Muito já se disse sobre o estilo de Henry James, elíptico e de contrastes às vezes quase imperceptíveis, com longos parágrafos, meticulosamente compostos, nos quais todos os elementos são indispensáveis. Um dos melhores comentários, no entanto, coube a Robert Louis Stevenson, com quem James trocou cartas entre 1884 e 1894. Logo na primeira resposta, a 8 de dezembro de 1884, Stevenson escreve, compondo uma imagem em negativo, de refinado humor: “[...] Não sou tolo a ponto de lhe pedir que abandone seu estilo, mas você não poderia, em um romance, para ganhar o agradecimento de um sincero admirador, não poderia fundir seus personagens em um molde um pouco mais abstrato e acadêmico [...], e afinar os incidentes, não digo em uma tonalidade mais forte, mas ligeiramente mais enérgica, como se fosse um episódio de um dos velhos romances chamados de aventuras? Temo que você não o fará, e suponho que devo admitir, suspirando, que você tem razão”.

As palavras de Stevenson revelam o que muitos sentem diante do estilo de James. No entanto, o texto no qual, para alguns, talvez falte energia, para outros jamais faltará agudeza de espírito. E o próprio Stevenson, na mesma carta, admite: “Cada um de nós prefere seu próprio objetivo, e eu prefiro o meu; mas quando passamos a falar de execução, reconheço que sou, comparado a você, um grosseiro e um descuidado de primeira ordem”.

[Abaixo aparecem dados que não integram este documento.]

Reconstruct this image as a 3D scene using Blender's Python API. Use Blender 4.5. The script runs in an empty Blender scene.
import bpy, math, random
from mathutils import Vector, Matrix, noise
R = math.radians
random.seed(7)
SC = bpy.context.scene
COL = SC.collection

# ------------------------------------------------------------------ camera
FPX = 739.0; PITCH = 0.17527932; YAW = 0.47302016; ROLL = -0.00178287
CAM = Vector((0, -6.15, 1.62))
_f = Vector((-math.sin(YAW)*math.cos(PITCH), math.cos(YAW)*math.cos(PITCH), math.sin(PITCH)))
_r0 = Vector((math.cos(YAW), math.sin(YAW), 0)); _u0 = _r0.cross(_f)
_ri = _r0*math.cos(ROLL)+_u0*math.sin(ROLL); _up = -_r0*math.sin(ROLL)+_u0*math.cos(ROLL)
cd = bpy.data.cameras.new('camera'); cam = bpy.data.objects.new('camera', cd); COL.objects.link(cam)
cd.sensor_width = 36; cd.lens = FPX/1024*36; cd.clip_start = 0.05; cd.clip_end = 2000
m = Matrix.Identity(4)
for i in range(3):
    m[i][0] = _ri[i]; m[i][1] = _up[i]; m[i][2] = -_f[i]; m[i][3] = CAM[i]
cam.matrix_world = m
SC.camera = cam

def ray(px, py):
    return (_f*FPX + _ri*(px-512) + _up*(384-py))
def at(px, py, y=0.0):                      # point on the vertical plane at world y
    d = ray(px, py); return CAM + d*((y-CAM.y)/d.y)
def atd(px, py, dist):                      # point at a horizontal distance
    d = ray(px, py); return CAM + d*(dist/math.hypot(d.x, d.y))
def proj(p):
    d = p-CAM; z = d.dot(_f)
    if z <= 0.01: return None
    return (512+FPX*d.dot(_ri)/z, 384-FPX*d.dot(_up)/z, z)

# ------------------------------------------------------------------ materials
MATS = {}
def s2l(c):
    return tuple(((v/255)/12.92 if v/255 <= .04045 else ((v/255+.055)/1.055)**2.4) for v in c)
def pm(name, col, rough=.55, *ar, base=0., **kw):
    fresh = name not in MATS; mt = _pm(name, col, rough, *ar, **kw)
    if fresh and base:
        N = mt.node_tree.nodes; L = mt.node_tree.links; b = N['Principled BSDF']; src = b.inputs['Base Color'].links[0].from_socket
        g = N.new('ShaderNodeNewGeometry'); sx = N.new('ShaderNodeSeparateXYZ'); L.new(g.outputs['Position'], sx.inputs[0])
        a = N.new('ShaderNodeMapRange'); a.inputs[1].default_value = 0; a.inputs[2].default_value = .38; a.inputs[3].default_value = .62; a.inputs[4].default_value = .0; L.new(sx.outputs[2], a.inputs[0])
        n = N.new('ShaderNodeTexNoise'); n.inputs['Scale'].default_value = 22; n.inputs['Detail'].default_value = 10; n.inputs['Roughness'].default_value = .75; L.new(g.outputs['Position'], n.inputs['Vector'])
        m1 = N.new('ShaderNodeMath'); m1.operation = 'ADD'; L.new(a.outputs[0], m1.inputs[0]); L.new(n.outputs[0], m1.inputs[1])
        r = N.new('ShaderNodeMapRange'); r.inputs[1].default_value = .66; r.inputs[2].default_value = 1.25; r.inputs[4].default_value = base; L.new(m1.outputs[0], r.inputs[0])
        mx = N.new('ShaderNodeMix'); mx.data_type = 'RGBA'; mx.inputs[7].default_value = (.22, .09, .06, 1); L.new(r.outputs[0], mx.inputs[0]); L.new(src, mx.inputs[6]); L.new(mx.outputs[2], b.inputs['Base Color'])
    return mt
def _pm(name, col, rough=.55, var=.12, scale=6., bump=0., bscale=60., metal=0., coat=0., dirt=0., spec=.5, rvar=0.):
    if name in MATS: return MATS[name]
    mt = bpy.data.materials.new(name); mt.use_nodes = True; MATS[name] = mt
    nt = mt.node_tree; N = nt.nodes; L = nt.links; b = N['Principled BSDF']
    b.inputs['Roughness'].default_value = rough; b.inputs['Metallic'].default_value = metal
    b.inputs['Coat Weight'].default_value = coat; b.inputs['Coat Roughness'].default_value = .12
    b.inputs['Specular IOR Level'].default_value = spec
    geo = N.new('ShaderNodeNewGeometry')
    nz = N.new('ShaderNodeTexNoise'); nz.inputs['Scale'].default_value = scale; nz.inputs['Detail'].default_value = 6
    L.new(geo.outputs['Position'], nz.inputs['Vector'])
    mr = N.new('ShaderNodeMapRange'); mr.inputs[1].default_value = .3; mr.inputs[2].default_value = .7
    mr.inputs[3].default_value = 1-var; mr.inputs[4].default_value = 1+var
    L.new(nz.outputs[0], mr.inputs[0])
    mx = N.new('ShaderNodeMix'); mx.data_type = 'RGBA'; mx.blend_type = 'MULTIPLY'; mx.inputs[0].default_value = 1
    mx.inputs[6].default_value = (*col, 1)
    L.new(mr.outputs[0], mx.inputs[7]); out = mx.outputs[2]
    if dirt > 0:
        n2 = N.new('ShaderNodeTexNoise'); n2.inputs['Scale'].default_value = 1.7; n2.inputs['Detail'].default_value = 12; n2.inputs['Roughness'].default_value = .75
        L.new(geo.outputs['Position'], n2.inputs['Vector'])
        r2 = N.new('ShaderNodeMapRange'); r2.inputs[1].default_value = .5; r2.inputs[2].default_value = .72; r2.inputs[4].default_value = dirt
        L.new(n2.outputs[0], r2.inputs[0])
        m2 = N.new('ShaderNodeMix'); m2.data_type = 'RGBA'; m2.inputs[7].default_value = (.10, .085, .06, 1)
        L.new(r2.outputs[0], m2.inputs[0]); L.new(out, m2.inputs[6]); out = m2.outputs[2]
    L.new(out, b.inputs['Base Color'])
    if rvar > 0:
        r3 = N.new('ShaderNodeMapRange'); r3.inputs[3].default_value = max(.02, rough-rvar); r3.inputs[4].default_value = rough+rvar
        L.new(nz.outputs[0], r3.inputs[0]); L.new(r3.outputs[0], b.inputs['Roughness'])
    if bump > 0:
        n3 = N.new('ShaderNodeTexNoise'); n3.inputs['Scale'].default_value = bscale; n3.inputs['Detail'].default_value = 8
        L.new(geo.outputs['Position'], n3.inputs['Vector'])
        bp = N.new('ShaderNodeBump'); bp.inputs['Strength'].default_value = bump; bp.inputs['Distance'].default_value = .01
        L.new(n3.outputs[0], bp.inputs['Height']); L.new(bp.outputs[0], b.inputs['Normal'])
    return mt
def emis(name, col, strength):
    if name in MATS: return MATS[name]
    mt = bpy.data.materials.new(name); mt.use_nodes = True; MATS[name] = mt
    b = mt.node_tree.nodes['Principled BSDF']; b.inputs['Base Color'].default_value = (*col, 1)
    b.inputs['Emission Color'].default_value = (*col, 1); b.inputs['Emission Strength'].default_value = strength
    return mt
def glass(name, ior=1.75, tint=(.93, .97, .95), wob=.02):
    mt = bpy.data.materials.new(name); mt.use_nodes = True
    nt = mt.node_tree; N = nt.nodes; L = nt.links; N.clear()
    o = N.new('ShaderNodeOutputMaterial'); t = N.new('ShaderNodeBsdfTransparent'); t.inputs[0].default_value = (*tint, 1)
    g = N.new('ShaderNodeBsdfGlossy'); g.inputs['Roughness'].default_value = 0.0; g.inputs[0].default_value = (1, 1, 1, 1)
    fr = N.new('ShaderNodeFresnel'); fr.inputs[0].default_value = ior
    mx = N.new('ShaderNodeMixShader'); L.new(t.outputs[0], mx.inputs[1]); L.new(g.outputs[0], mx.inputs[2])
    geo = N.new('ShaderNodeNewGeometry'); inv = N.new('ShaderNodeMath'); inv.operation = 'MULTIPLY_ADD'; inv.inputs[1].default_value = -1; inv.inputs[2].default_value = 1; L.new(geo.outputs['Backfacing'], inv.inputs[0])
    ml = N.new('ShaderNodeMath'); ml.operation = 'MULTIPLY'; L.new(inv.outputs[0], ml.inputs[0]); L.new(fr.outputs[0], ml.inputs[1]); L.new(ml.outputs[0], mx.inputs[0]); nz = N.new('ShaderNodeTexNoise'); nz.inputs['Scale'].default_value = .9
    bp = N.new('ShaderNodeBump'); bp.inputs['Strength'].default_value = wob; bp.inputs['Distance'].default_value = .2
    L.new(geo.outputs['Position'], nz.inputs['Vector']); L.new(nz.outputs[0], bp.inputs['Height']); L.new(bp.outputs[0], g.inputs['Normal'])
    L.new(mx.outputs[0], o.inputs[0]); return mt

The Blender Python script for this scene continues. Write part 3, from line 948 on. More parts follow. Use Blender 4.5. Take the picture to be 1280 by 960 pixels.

As cartas de James e Stevenson merecem análise à parte, não só pelas questões literárias de que tratam, mas por representarem magnífico exemplo de civilidade, algo em falta nos dias de hoje. Há sincera relação cordial nessa correspondência. Os dois escritores falam o que sentem, mas não querem provar coisa alguma. Ao contrário, são movidos pelo desejo do diálogo sincero, pelo prazer de se comunicar e de fruir uma relação amigável que independe de se conhecer quem é o melhor ou quem está certo. Estão acima dessas questões fúteis.

Design e desencontro

Voltando ao livro, é uma pena que a edição da Cosac & Naify tenha um projeto gráfico que se sobrepõe ao texto. A idéia, apesar de louvável, comprometeu a legibilidade da obra, conferindo um quê de tortura ao exercício que deveria ser exclusivamente prazeroso. A imaginação da designer deu vida a um livro que não almeja ser lido, mas apenas admirado numa vitrine.

Vale a pena, contudo, esforçar-se para superar tais dificuldades, pois a recompensa brilha a cada página dessa história de amor cujo tema central é o desencontro. John Marcher passou a vida cumprindo o destino da maioria das pessoas – ou seja, sem perceber o mais importante. E quando consegue abandonar o que Henry James chama de “o centro do seu deserto”, acorda a tempo de, tão-somente, descobrir que é tarde demais.